“Machuca”, do realizador Andrés Wood, com um argumento escrito em parceria com Gerardo Herrero, com os atores Manuela Martelli, Matias Quer, Ariel Mateluna, Aline Küppenheim, Ernesto Malbrán, Tamara Acosta, Federico Luppi, Andrea García-Huidobro, entre outros. Filme de 2004, esta longa-metragem é um drama histórico de duas horas. A história versa sobre a amizade entre dois miúdos, Gonzalo e Machuca, num colégio importante de Santiago do Chile no ano de 1973.
O colégio, administrado pela Igreja Católica, mas com mentalidade aberta, intenta uma admissão de miúdos menos abastados para conviverem com os seus alunos tradicionais. O choque cultural é gigantesco e os egressos sofrerão todo o tipo de preconceitos, mas, estranha e felizmente, um miúdo rico, Gonzalo, irá afeiçoar-se por Pedro Machuca, inclusive dando-lhe boleia na sua minúscula bicicleta, e quando se dá conta já está a conviver com os favelados marginalizados parentes do amigo, num ambiente de extrema pobreza.

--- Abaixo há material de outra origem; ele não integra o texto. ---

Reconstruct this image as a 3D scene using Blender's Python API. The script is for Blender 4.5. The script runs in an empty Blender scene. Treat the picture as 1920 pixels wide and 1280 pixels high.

Aos poucos, o miúdo rico sai da sua bolha de proteção e ajuda Machuca a vender bandeirolas de manifestações, sendo que estas estavam na moda à época. O Chile vivia uma situação desesperante e simpatizantes pró e contra o presidente Salvador Allende enfrentavam-se pelas ruas em manifestações nem sempre pacíficas. Gonzalo é apresentado à rapariga Silvana e pode-se afirmar categoricamente que descobrira o sentimento do amor a partir de um primeiro beijo recheado de leite condensado. Ela, mais adulta do que ele (Gonzalo estava na casa dos seus 11 anos) passa o tempo todo a chamá-lo de riquinho snobe, mas o inocente flirt continua.
1973 no Chile é um período onde faltam bens essenciais de alimentação, parecia que o capital estrangeiro estava a implicar com o viés mais socialista do seu presidente e o resto é a história que todos já sabemos, o golpe militar que depôs Allende e levou ao poder o sanguinário militar Augusto Pinochet (a película inclusive insere trechos reais dos acontecimentos históricos e dramáticos). A família de Gonzalo parece oportunista, tendo sempre um plano B para deixar o país caso as coisas se agravassem, sendo Roma o destino escolhido, mas as condições paupérrimas dos favelados na periferia da capital indicam apenas sofrimento.
A partir do golpe, os militares irão administrar as escolas e todos sentem a diferença, sendo a truculência agora a cartilha que reza, como a supervisão aos cortes de cabelo, disciplina exacerbada e o padre que administrava o liceu é sumariamente afastado, considerado marxista socialista e tentando insuflar o povo contra a ordem vigente. Contextualmente, o mundo inteiro vivia a cisão entre o capitalismo e o socialismo / comunismo naquele período, sendo a divisão bastante nítida.

No frigir dos ovos, quando a favela é desbaratada pelas autoridades militares, Gonzalo terá que esclarecer que não é daquele sítio e os olhares entre ele e Machuca machuca (desculpem-me o trocadilho) a nós todos, espectadores.
O Chile é um país muito rico culturalmente e recentemente escrevi uma reportagem para a Revista Conhece-te aludindo, in loco, a esses contrastes culturais e educacionais de um povo que aprendeu a contestar e a protestar nas ruas, sendo que agora recentemente, no ano passado, exigiram a saída de vários ministros do atual presidente Sebastián Piñera e conseguiram este ano a elaboração de uma nova Constituição para o país.
Assisti a “Machuca” após escrever esta reportagem, mas dizer que a película foi um complemento feliz e mais uma excelente lição de história que a arte nos proporciona. Chile e Portugal, no ido ano de 1973, viveram conflitos semelhantes, embora com alterações de rotas nos governos que passaram a comandar os países.
O filme faz homenagem ao padre que ousou contestar a autoridade militar no golpe, Father McEnroe (Ernesto Malbrán).